Bijection $f: N_n\to N_m$
Let $N_n=\{ 1,2,...,n\}$ and $N_m=\{1,2,...,m\}$, if $n\neq m$, then it doesn't exist $f:N_n \to N_m$ such that $f$ is a bijection.
According to my teacher this proof is complicated, but I would like to know how to do it, does anyone know in which text I can find it?
Edit:
In this proof
Let $A$ be a finite and nonempty set. Let $m, n$ be positive integers and suppose that $f: N_n \to A$ and $g: N_m \to A$ are bijections. So $m = n$.
Proof:
The inverse of the function $g^{-1}: A\to N_m$ is bijective. we can affirm that the composition $g^{-1}\circ f : N_n \to N_m$ is a bijection. This contradicts the above statement, then $m=n$.
We start by proving the following.
Lemma: If $f:N_n\to S$ for some $S\subsetneq N_n$, then $f$ is not injective.
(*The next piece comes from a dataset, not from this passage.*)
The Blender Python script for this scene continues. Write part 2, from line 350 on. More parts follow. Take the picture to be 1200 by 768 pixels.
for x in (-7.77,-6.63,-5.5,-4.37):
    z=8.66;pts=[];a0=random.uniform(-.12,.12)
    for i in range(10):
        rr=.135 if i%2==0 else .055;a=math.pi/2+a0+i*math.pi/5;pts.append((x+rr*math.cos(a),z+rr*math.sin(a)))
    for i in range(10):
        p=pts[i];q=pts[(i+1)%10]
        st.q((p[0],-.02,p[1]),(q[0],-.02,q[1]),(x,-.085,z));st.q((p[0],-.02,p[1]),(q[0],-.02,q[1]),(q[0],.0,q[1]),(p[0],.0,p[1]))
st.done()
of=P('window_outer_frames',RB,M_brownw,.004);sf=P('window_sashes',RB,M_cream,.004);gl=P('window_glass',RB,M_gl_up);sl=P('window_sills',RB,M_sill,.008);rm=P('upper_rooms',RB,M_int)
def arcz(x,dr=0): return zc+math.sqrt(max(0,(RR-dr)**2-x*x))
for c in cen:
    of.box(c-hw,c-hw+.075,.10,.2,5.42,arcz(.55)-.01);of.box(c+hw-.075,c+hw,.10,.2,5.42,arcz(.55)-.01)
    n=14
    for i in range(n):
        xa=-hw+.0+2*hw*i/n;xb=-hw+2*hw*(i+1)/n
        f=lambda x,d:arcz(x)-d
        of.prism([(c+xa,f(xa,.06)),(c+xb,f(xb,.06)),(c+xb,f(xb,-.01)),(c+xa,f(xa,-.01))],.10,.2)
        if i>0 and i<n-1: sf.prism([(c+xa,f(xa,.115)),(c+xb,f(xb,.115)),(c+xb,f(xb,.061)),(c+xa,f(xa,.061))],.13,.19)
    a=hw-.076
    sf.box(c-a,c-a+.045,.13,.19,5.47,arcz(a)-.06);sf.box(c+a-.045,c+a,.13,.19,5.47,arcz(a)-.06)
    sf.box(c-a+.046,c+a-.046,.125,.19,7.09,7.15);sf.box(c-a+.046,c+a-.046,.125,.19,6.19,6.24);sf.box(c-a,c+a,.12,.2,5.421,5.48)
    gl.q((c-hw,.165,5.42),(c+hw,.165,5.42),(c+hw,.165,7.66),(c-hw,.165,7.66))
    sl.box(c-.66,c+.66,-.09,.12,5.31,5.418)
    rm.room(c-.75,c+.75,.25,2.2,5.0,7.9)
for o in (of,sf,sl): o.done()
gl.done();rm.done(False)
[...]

Proof. We proceed by induction on $n\geq 0$. If $n=0$, then $N_n=\varnothing$, and the Lemma is vacuously true. Next, assume that the assertion holds for some $n$; we prove it for $n+1$. So let $f:N_{n+1}\to S$ be a map and $S\subsetneq N_{n+1}.$ First, assume $n+1\not\in S$. Then $S\subsetneq N_n$ and $f|_{N_n}:N_n\to S$ isn't injective by induction hypothesis, so $f$ is neither. Next, assume $n+1\in S$. Then $n+1=f(m)$ for some $m\in N_{n+1}$. Seeking for a contradiction, assume that $f$ is injective. Define a function $g:N_n\to S-\{n+1\}$ by $g(m)=f(n+1)$ (in case $m\neq n+1$) and $g(k)=f(k)$ for $k\neq m$. Clearly, $g$ is injective, contradicting the induction hypothesis. This completes the proof.$\quad\tiny\blacksquare$
Now, let's see why this implies your result. Assume for a moment that there was a bijection $f:N_n\to N_m$ for some $n\neq m$. Then we may assume $n>m$ (else, consider $f^{-1}$). The Lemma now states that $f$ cannot be injective, a contradiction.